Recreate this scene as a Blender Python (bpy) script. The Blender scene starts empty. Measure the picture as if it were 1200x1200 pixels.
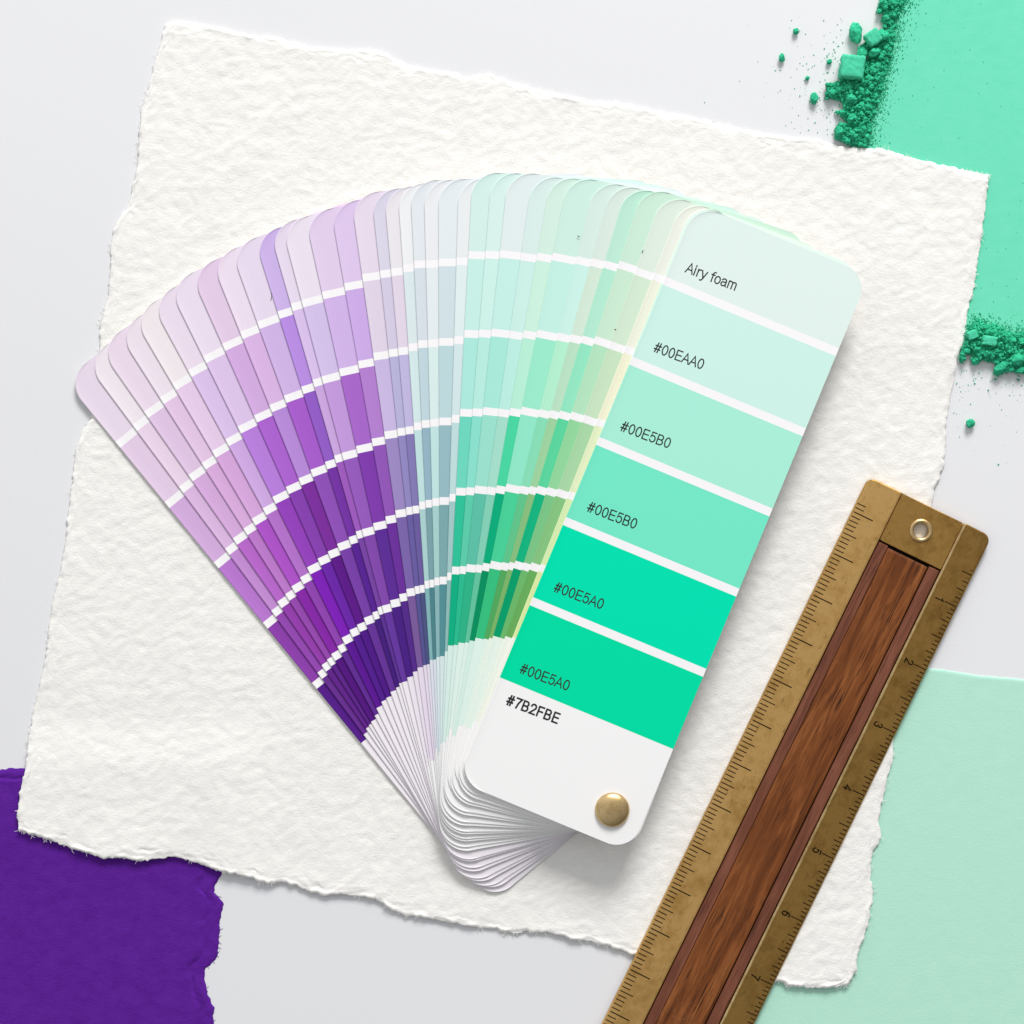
import bpy, math, random
import numpy as np
from mathutils import Vector, noise as mnoise

S = 0.00031          # metres on the table per photograph pixel (1200 px wide)
H = 0.88             # camera height above the table
MM = 0.001
sc = bpy.context.scene
C = sc.collection

# ------------------------------------------------------------------ camera
cam = bpy.data.cameras.new("camera")
cam.sensor_width = 36.0
cam.lens = 36.0 * H / (1200 * S)
cam.clip_start = 0.01
cam.clip_end = 50.0
cam_o = bpy.data.objects.new("camera", cam)
cam_o.location = (0, 0, H)
C.objects.link(cam_o)
sc.camera = cam_o

# ------------------------------------------------------------------ light
world = bpy.data.worlds.new("World")
sc.world = world
world.use_nodes = True
wn = world.node_tree
wn.nodes.clear()
w_out = wn.nodes.new("ShaderNodeOutputWorld")
w_bg = wn.nodes.new("ShaderNodeBackground")
w_tc = wn.nodes.new("ShaderNodeTexCoord")
w_dot = wn.nodes.new("ShaderNodeVectorMath"); w_dot.operation = 'DOT_PRODUCT'
w_dot.inputs[1].default_value = Vector((-0.50, 0.80, 0.25)).normalized()
w_map = wn.nodes.new("ShaderNodeMapRange")
w_map.inputs['From Min'].default_value = -0.8
w_map.inputs['From Max'].default_value = 1.0
w_map.inputs['To Min'].default_value = 0.14
w_map.inputs['To Max'].default_value = 0.84
w_col = wn.nodes.new("ShaderNodeRGB"); w_col.outputs[0].default_value = (0.97, 0.985, 1.0, 1)
wn.links.new(w_tc.outputs['Generated'], w_dot.inputs[0])
wn.links.new(w_dot.outputs['Value'], w_map.inputs['Value'])
wn.links.new(w_col.outputs[0], w_bg.inputs['Color'])
wn.links.new(w_map.outputs[0], w_bg.inputs['Strength'])
wn.links.new(w_bg.outputs[0], w_out.inputs['Surface'])

def area(name, loc, target, size, power, col):
    l = bpy.data.lights.new(name, 'AREA')
    l.shape = 'RECTANGLE'; l.size = size[0]; l.size_y = size[1]
    l.energy = power; l.color = col
    o = bpy.data.objects.new(name, l)
    o.location = loc
    o.rotation_euler = (Vector(target) - Vector(loc)).to_track_quat('-Z', 'Y').to_euler()
    C.objects.link(o)
    return o
area("window_light", (0.50, 2.36, 1.42), (0, 0.0, 0), (1.05, 0.85), 88.0, (1.0, 0.985, 0.965))

sc.view_settings.view_transform = 'Standard'
sc.view_settings.look = 'None'
sc.view_settings.exposure = 0.0
sc.view_settings.gamma = 1.0
sc.view_settings.use_curve_mapping = False
sc.cycles.max_bounces = 6

# ------------------------------------------------------------------ helpers
def lin(c):
    return c / 12.92 if c <= 0.04045 else ((c + 0.055) / 1.055) ** 2.4
EREF = 1.03
def hexc(h, k=1.0 / EREF):
    h = h.lstrip('#')
    return tuple(min(0.9, lin(int(h[i:i + 2], 16) / 255) * k) for i in (0, 2, 4)) + (1.0,)

def W(px, py, z=0.0):
    f = S * (1 - z / H)
    return Vector(((px - 600) * f, (600 - py) * f, z))

def perlin(x, y, seed=0):
    rng = np.random.RandomState(seed)
    perm = rng.permutation(1024)
    ang = rng.rand(1024) * 2 * np.pi
    gx, gy = np.cos(ang), np.sin(ang)
    xi = np.floor(x).astype(int); yi = np.floor(y).astype(int)
    xf = x - xi; yf = y - yi
    u = xf ** 3 * (xf * (xf * 6 - 15) + 10); v = yf ** 3 * (yf * (yf * 6 - 15) + 10)
    def g(ix, iy, dx, dy):
        h = perm[(perm[ix % 1024] + iy) % 1024]
        return gx[h] * dx + gy[h] * dy
    a = g(xi, yi, xf, yf); b = g(xi + 1, yi, xf - 1, yf)
    c = g(xi, yi + 1, xf, yf - 1); d = g(xi + 1, yi + 1, xf - 1, yf - 1)
    return (a * (1 - u) + b * u) * (1 - v) + (c * (1 - u) + d * u) * v * 1.0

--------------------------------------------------

What you will do:
Output exactly the span of lines from the top of the listing through the line holding "sc.camera = cam_o", and leave every picture out.

Answer to this exercise:
Recreate this scene as a Blender Python (bpy) script. The Blender scene starts empty. Measure the picture as if it were 1200x1200 pixels.
import bpy, math, random
import numpy as np
from mathutils import Vector, noise as mnoise

S = 0.00031          # metres on the table per photograph pixel (1200 px wide)
H = 0.88             # camera height above the table
MM = 0.001
sc = bpy.context.scene
C = sc.collection

# ------------------------------------------------------------------ camera
cam = bpy.data.cameras.new("camera")
cam.sensor_width = 36.0
cam.lens = 36.0 * H / (1200 * S)
cam.clip_start = 0.01
cam.clip_end = 50.0
cam_o = bpy.data.objects.new("camera", cam)
cam_o.location = (0, 0, H)
C.objects.link(cam_o)
sc.camera = cam_o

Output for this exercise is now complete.